O jogo na educação é um assunto muito interessante. Acredito que a função principal do jogo é educar o apetite irascível: ensinar a ganhar, e ensinar a perder. O que sabe ganhar e perder afronta o perigo e o fracasso sem se alterar demais. Esse é um homem forte. Um homem forte é aquele que tem sua afetividade e seus sentimentos bem educados.
6- Educar na serenidade
Quando digo que as mulheres não jogam com seus filhos, não quero com isso dizer que elas não sabem jogar, mas apenas que não jogam tão educativamente com os filhos como os pais. Em contrapartida, é preciso ter em conta como as mulheres contribuem superlativamente na educação da afetividade, a qual, insisto, deve ser a primeira, para que os filhos não sejam instáveis, iracundos, assustadiços, ou ditatoriais. O homem deve ser educado para a serenidade afetiva, para não ser por exemplo um glutão. Depois virá a educação sexual, que é muitíssimo importante, e que dever ser responsabilidade exclusiva dos pais.
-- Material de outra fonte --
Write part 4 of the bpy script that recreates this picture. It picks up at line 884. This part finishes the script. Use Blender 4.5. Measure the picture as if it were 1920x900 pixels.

A mãe tem uma característica tranqüilizadora para a criança. A mãe é um lugar de acolhida, um lugar seguro, e alem disso próximo. O pai também é protetor, é alguém a quem se pode acudir. Mas a mãe protege diretamente, acolhendo no colo. Essa é uma característica essencial da mulher. O colo materno é sumamente importante para a criança. A criança não busca propriamente o colo do pai, mas seu abraço, que lhe aperta carinhosamente. O colo materno traz um contato corpóreo intenso, uma acolhida que a criança necessita, especialmente quando muito pequena. O colo também tem o sentido de refúgio, desse refúgio que lembra o lar, lembrança que deve permanecer por toda a vida. O colo tem ainda o sentido de consolo, de ser consolado. O ser humano, homem e mulher, necessita de consolo, de se refugiar. A vida humana não é apenas risco. De vez em quando o homem tem necessidade de receber consolo. Aquele que não sabe acudir ao consolo quando dele precisa – e irá precisar por toda vida – é precisamente um desconsolado, um ser entristecido, que se inibe, e sucumbe à dureza do existir.
Notas:
[1] – Atenção: aqui há um ponto a ser pensado e estudado, como embasamento filosófico para a educação multisseriada. Os filhos são naturalmente de idades diferentes, e faz parte da natureza da família que eles, alem de serem educados pelos pais, se eduquem entre si.